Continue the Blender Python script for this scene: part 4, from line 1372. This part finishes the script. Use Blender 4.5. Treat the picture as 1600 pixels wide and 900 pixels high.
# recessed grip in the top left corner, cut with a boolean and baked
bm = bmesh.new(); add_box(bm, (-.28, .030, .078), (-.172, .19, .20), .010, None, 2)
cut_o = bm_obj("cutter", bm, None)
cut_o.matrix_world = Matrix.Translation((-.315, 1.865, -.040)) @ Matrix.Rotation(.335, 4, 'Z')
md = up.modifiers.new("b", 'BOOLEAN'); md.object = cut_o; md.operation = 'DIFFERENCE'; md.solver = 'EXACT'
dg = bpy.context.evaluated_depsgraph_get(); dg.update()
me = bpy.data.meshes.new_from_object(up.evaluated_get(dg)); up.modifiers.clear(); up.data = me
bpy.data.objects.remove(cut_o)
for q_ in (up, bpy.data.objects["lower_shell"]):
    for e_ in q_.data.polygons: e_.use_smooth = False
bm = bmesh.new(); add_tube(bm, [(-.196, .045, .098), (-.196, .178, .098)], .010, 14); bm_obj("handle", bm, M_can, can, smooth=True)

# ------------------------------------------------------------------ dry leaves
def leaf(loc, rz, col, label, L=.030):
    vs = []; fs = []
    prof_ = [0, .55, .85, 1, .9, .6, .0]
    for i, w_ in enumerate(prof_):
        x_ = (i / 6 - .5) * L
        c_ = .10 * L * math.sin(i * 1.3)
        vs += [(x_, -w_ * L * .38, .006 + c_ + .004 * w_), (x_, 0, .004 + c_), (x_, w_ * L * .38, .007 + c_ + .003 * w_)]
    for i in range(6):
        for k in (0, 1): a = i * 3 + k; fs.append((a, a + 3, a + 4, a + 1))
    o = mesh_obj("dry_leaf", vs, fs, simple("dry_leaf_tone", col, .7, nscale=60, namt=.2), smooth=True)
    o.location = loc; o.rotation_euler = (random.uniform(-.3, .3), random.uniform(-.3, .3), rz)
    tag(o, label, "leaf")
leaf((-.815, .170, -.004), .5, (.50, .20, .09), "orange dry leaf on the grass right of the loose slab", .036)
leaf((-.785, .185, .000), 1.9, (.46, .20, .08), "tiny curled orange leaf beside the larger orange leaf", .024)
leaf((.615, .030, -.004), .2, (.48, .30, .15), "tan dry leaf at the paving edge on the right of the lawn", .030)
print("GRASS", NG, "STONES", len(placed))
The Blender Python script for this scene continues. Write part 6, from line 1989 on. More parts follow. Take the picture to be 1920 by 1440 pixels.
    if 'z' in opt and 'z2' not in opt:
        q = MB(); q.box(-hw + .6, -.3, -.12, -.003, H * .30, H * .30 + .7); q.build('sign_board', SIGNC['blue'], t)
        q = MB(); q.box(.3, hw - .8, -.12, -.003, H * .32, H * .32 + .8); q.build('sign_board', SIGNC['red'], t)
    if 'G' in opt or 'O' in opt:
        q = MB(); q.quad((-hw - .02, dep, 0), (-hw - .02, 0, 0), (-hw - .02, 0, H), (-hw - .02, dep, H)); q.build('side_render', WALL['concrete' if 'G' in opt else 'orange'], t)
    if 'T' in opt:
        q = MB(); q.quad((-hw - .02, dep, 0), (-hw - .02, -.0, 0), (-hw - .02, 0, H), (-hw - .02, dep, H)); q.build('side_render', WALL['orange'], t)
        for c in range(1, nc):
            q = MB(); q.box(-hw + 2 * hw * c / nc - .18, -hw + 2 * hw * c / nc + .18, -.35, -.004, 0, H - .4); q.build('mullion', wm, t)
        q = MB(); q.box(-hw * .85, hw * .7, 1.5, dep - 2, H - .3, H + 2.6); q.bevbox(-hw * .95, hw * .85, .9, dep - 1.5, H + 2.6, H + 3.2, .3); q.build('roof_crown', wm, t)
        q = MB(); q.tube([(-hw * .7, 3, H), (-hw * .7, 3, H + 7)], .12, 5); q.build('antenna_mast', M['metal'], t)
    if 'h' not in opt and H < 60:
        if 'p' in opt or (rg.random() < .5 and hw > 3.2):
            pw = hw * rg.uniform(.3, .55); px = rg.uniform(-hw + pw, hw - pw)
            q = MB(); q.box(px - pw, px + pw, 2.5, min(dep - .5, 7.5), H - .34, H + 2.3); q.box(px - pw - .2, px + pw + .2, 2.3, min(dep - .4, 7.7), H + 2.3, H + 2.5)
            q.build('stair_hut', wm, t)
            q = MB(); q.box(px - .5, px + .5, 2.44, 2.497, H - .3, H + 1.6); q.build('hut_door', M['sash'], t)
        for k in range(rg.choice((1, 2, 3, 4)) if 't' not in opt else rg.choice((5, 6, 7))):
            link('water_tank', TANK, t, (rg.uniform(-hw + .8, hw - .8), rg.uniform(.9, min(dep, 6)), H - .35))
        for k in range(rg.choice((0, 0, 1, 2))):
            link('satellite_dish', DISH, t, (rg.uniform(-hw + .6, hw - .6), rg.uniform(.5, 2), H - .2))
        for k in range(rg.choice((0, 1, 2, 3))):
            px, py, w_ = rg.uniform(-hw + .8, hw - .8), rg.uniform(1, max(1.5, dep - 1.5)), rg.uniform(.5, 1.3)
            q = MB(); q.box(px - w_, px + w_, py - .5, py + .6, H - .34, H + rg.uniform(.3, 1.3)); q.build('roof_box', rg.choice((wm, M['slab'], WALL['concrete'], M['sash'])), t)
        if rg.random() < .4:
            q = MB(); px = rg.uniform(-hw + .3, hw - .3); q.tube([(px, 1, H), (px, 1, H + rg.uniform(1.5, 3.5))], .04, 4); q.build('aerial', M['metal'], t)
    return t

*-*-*

EXERCISE TASK: Transcribe every line of the data, exactly as it stands.

OUTPUT FOR THIS TASK:
Continue the Blender Python script for this scene: part 4, from line 1372. This part finishes the script. Use Blender 4.5. Treat the picture as 1600 pixels wide and 900 pixels high.
# recessed grip in the top left corner, cut with a boolean and baked
bm = bmesh.new(); add_box(bm, (-.28, .030, .078), (-.172, .19, .20), .010, None, 2)
cut_o = bm_obj("cutter", bm, None)
cut_o.matrix_world = Matrix.Translation((-.315, 1.865, -.040)) @ Matrix.Rotation(.335, 4, 'Z')
md = up.modifiers.new("b", 'BOOLEAN'); md.object = cut_o; md.operation = 'DIFFERENCE'; md.solver = 'EXACT'
dg = bpy.context.evaluated_depsgraph_get(); dg.update()
me = bpy.data.meshes.new_from_object(up.evaluated_get(dg)); up.modifiers.clear(); up.data = me
bpy.data.objects.remove(cut_o)
for q_ in (up, bpy.data.objects["lower_shell"]):
    for e_ in q_.data.polygons: e_.use_smooth = False
bm = bmesh.new(); add_tube(bm, [(-.196, .045, .098), (-.196, .178, .098)], .010, 14); bm_obj("handle", bm, M_can, can, smooth=True)

# ------------------------------------------------------------------ dry leaves
def leaf(loc, rz, col, label, L=.030):
    vs = []; fs = []
    prof_ = [0, .55, .85, 1, .9, .6, .0]
    for i, w_ in enumerate(prof_):
        x_ = (i / 6 - .5) * L
        c_ = .10 * L * math.sin(i * 1.3)
        vs += [(x_, -w_ * L * .38, .006 + c_ + .004 * w_), (x_, 0, .004 + c_), (x_, w_ * L * .38, .007 + c_ + .003 * w_)]
    for i in range(6):
        for k in (0, 1): a = i * 3 + k; fs.append((a, a + 3, a + 4, a + 1))
    o = mesh_obj("dry_leaf", vs, fs, simple("dry_leaf_tone", col, .7, nscale=60, namt=.2), smooth=True)
    o.location = loc; o.rotation_euler = (random.uniform(-.3, .3), random.uniform(-.3, .3), rz)
    tag(o, label, "leaf")
leaf((-.815, .170, -.004), .5, (.50, .20, .09), "orange dry leaf on the grass right of the loose slab", .036)
leaf((-.785, .185, .000), 1.9, (.46, .20, .08), "tiny curled orange leaf beside the larger orange leaf", .024)
leaf((.615, .030, -.004), .2, (.48, .30, .15), "tan dry leaf at the paving edge on the right of the lawn", .030)
print("GRASS", NG, "STONES", len(placed))
The Blender Python script for this scene continues. Write part 6, from line 1989 on. More parts follow. Take the picture to be 1920 by 1440 pixels.
    if 'z' in opt and 'z2' not in opt:
        q = MB(); q.box(-hw + .6, -.3, -.12, -.003, H * .30, H * .30 + .7); q.build('sign_board', SIGNC['blue'], t)
        q = MB(); q.box(.3, hw - .8, -.12, -.003, H * .32, H * .32 + .8); q.build('sign_board', SIGNC['red'], t)
    if 'G' in opt or 'O' in opt:
        q = MB(); q.quad((-hw - .02, dep, 0), (-hw - .02, 0, 0), (-hw - .02, 0, H), (-hw - .02, dep, H)); q.build('side_render', WALL['concrete' if 'G' in opt else 'orange'], t)
    if 'T' in opt:
        q = MB(); q.quad((-hw - .02, dep, 0), (-hw - .02, -.0, 0), (-hw - .02, 0, H), (-hw - .02, dep, H)); q.build('side_render', WALL['orange'], t)
        for c in range(1, nc):
            q = MB(); q.box(-hw + 2 * hw * c / nc - .18, -hw + 2 * hw * c / nc + .18, -.35, -.004, 0, H - .4); q.build('mullion', wm, t)
        q = MB(); q.box(-hw * .85, hw * .7, 1.5, dep - 2, H - .3, H + 2.6); q.bevbox(-hw * .95, hw * .85, .9, dep - 1.5, H + 2.6, H + 3.2, .3); q.build('roof_crown', wm, t)
        q = MB(); q.tube([(-hw * .7, 3, H), (-hw * .7, 3, H + 7)], .12, 5); q.build('antenna_mast', M['metal'], t)
    if 'h' not in opt and H < 60:
        if 'p' in opt or (rg.random() < .5 and hw > 3.2):
            pw = hw * rg.uniform(.3, .55); px = rg.uniform(-hw + pw, hw - pw)
            q = MB(); q.box(px - pw, px + pw, 2.5, min(dep - .5, 7.5), H - .34, H + 2.3); q.box(px - pw - .2, px + pw + .2, 2.3, min(dep - .4, 7.7), H + 2.3, H + 2.5)
            q.build('stair_hut', wm, t)
            q = MB(); q.box(px - .5, px + .5, 2.44, 2.497, H - .3, H + 1.6); q.build('hut_door', M['sash'], t)
        for k in range(rg.choice((1, 2, 3, 4)) if 't' not in opt else rg.choice((5, 6, 7))):
            link('water_tank', TANK, t, (rg.uniform(-hw + .8, hw - .8), rg.uniform(.9, min(dep, 6)), H - .35))
        for k in range(rg.choice((0, 0, 1, 2))):
            link('satellite_dish', DISH, t, (rg.uniform(-hw + .6, hw - .6), rg.uniform(.5, 2), H - .2))
        for k in range(rg.choice((0, 1, 2, 3))):
            px, py, w_ = rg.uniform(-hw + .8, hw - .8), rg.uniform(1, max(1.5, dep - 1.5)), rg.uniform(.5, 1.3)
            q = MB(); q.box(px - w_, px + w_, py - .5, py + .6, H - .34, H + rg.uniform(.3, 1.3)); q.build('roof_box', rg.choice((wm, M['slab'], WALL['concrete'], M['sash'])), t)
        if rg.random() < .4:
            q = MB(); px = rg.uniform(-hw + .3, hw - .3); q.tube([(px, 1, H), (px, 1, H + rg.uniform(1.5, 3.5))], .04, 4); q.build('aerial', M['metal'], t)
    return t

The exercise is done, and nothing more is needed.